Practical tip: Use a short “PBS thread” sentence at the end of relevant sections (e.g., “This is reinforced through our PBS framework, with monthly functional review and restrictive practice oversight.”) so assessors repeatedly see it.


📌 What a Strong PBS Evidence Pack Looks Like

If you want to strengthen bids quickly, build a PBS mini-pack you can reference and attach where allowed:

  • Training matrix (PBS modules, refresh cadence, sign-off stages)
  • Supervision template showing reflective PBS prompts
  • Restrictive practice register and review cadence
  • Example anonymised PBS plan structure (Easy Read where possible)
  • Outcome dashboard (quality-of-life + restrictive practice + incidents)
  • One-page case study showing baseline → intervention → impact

This turns “we do PBS” into “here is our PBS system.” That distinction is often what moves a score from “good” to “excellent.”

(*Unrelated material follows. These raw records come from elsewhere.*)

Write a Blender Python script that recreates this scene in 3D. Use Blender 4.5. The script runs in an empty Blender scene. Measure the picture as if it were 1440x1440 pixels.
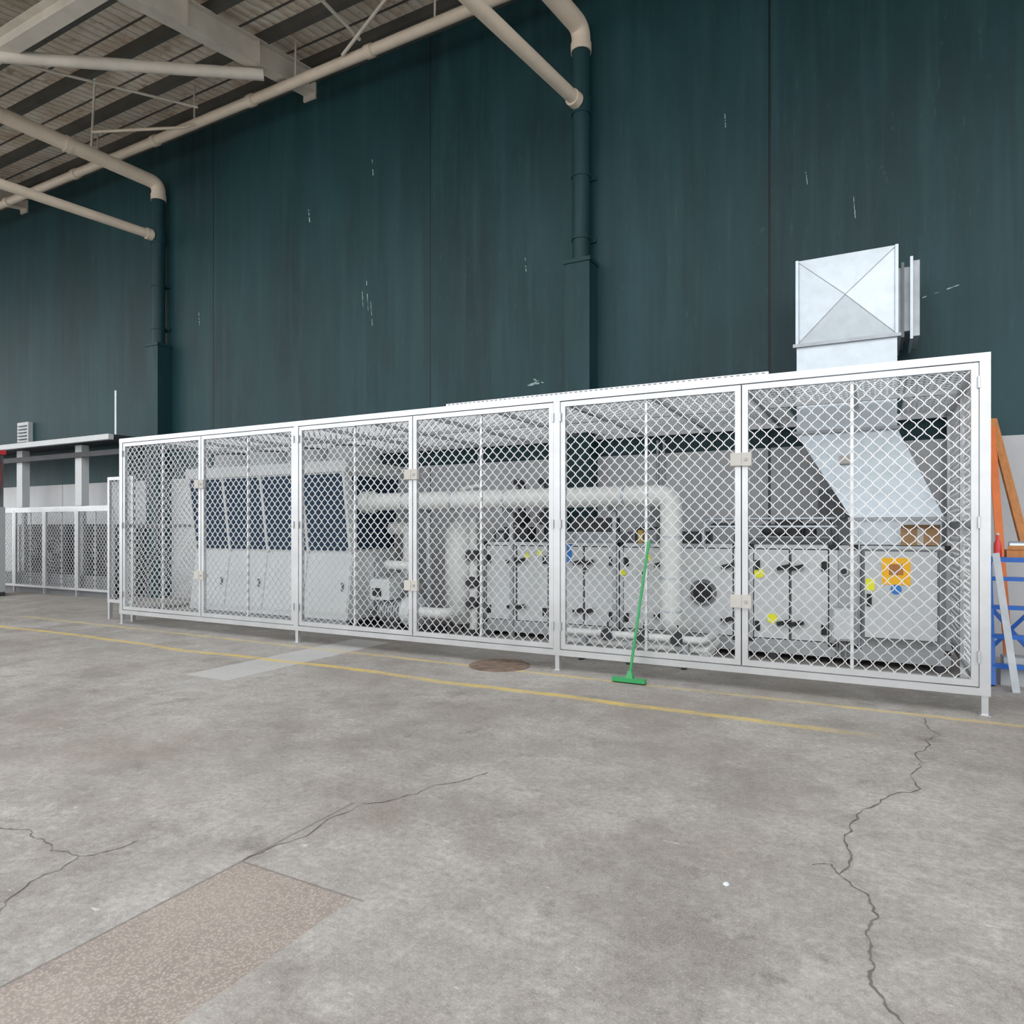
import bpy, math, random
from mathutils import Vector, Matrix
random.seed(7)
S=bpy.context.scene

# ---------------------------------------------------------------- materials
def newmat(name):
    m=bpy.data.materials.new(name); m.use_nodes=True
    nt=m.node_tree; b=nt.nodes['Principled BSDF']; return m,nt,b
def N(nt,t,**kw):
    n=nt.nodes.new(t)
    for k,v in kw.items(): setattr(n,k,v)
    return n
def mth(nt,op,a,b=None,c=None,clamp=False):
    n=nt.nodes.new('ShaderNodeMath'); n.operation=op; n.use_clamp=clamp
    for i,v in enumerate((a,b,c)):
        if v is None: continue
        if isinstance(v,(int,float)): n.inputs[i].default_value=v
        else: nt.links.new(v,n.inputs[i])
    return n.outputs[0]
def mixc(nt,f,a,b,mode='MIX'):
    n=nt.nodes.new('ShaderNodeMix'); n.data_type='RGBA'; n.blend_type=mode
    if isinstance(f,(int,float)): n.inputs[0].default_value=f
    else: nt.links.new(f,n.inputs[0])
    for i,v in ((6,a),(7,b)):
        if isinstance(v,tuple): n.inputs[i].default_value=(v[0],v[1],v[2],1)
        else: nt.links.new(v,n.inputs[i])
    return n.outputs[2]
def ramp(nt,x,p0,p1,c0=0.0,c1=1.0):
    n=nt.nodes.new('ShaderNodeMapRange'); n.clamp=True
    n.inputs['From Min'].default_value=p0; n.inputs['From Max'].default_value=p1
    n.inputs['To Min'].default_value=c0; n.inputs['To Max'].default_value=c1
    nt.links.new(x,n.inputs['Value']); return n.outputs['Result']
def coords(nt,scale=(1,1,1)):
    tc=N(nt,'ShaderNodeTexCoord'); mp=N(nt,'ShaderNodeMapping')
    mp.inputs['Scale'].default_value=scale
    nt.links.new(tc.outputs['Object'],mp.inputs['Vector']); return mp.outputs[0]
def noise(nt,sc,scale=(1,1,1),det=5,rough=.6,off=None):
    n=N(nt,'ShaderNodeTexNoise'); n.inputs['Scale'].default_value=sc
    n.inputs['Detail'].default_value=det; n.inputs['Roughness'].default_value=rough
    v=coords(nt,scale)
    if off: v.node.inputs['Location'].default_value=off
    nt.links.new(v,n.inputs['Vector']); return n.outputs['Fac']
def bump(nt,b,h,st=.3,dist=.01):
    n=N(nt,'ShaderNodeBump'); n.inputs['Strength'].default_value=st; n.inputs['Distance'].default_value=dist
    nt.links.new(h,n.inputs['Height']); nt.links.new(n.outputs[0],b.inputs['Normal'])
def simple(name,col,rough=.5,metal=0.0,var=.12,sc=3.0,scale=(1,1,1),bmp=0):
    m,nt,b=newmat(name)
    f=noise(nt,sc,scale)
    d=tuple(c*(1-var) for c in col); l=tuple(min(1,c*(1+var)) for c in col)
    c=mixc(nt,ramp(nt,f,.3,.7),d,l)
    nt.links.new(c,b.inputs['Base Color'])
    b.inputs['Roughness'].default_value=rough; b.inputs['Metallic'].default_value=metal
    if bmp: bump(nt,b,noise(nt,sc*12),bmp)
    return m

M={}
M['alu']=simple('aluminium_frame',(.60,.62,.64),.34,.75,.08)
M['mesh']=simple('mesh_aluminium',(.63,.645,.66),.36,.65,.05)
M['galv']=simple('galvanised_sheet',(.50,.56,.61),.38,.6,.07,7.0)
M['galvd']=simple('galvanised_dull',(.34,.37,.40),.45,.5,.15,4)
M['white']=simple('white_panel',(.53,.56,.575),.45,0,.05,2)
M['white2']=simple('grey_white_panel',(.38,.405,.42),.5,0,.06,2)
M['frame']=simple('ahu_frame',(.44,.47,.49),.35,.6,.06)
M['lag']=simple('pipe_lagging',(.62,.645,.635),.5,0,.07,4,bmp=.1)
M['dark']=simple('dark_rubber',(.012,.013,.015),.6,0,.2)
M['dkgrey']=simple('dark_grey_metal',(.04,.044,.05),.5,.3,.2)
M['grey']=simple('mid_grey',(.16,.17,.18),.5,.2,.1)
M['lockbox']=simple('lockbox_beige',(.46,.445,.415),.5,0,.05)
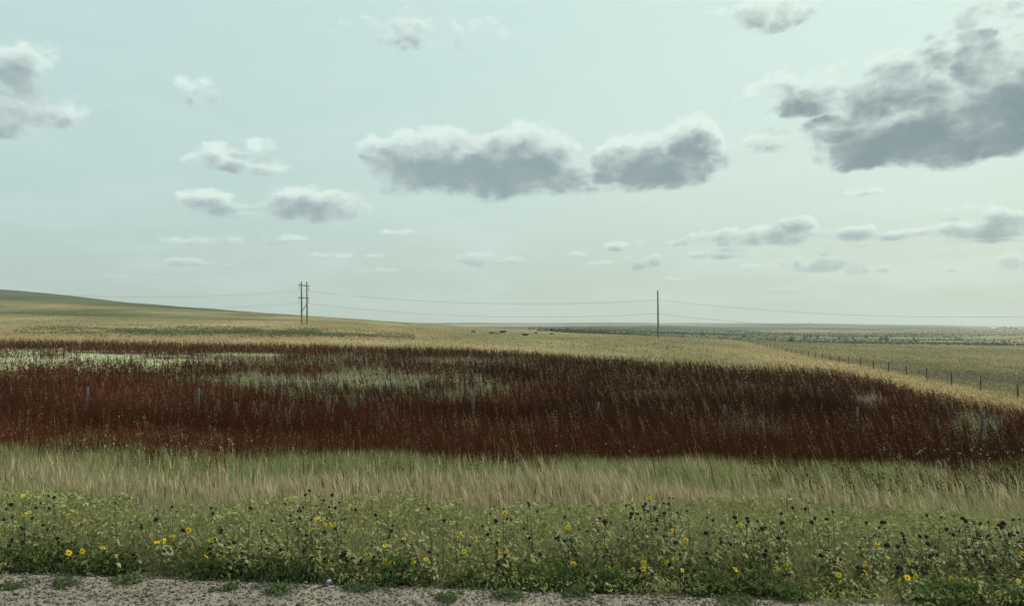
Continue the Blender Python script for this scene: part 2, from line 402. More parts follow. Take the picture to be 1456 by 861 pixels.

To understand how this fits within the full tender lifecycle, from early positioning through to submission and interviews, visit our health and social care tender strategy and bid writing hub.


🏁 Bottom Line

Well-written PBS sections can be the difference between an average and a top-scoring tender — but only when PBS is made visible, measurable, and governed. Lead with values, evidence outcomes, show competence pathways, demonstrate restraint reduction, and prove co-production with real examples.

Many providers benefit from reviewing key qualities of an effective social care bid writer before making a final decision.

If you want to make sure your PBS evidence is clear, robust, and persuasive, treat it as a cross-cutting theme across the whole submission — not a standalone paragraph.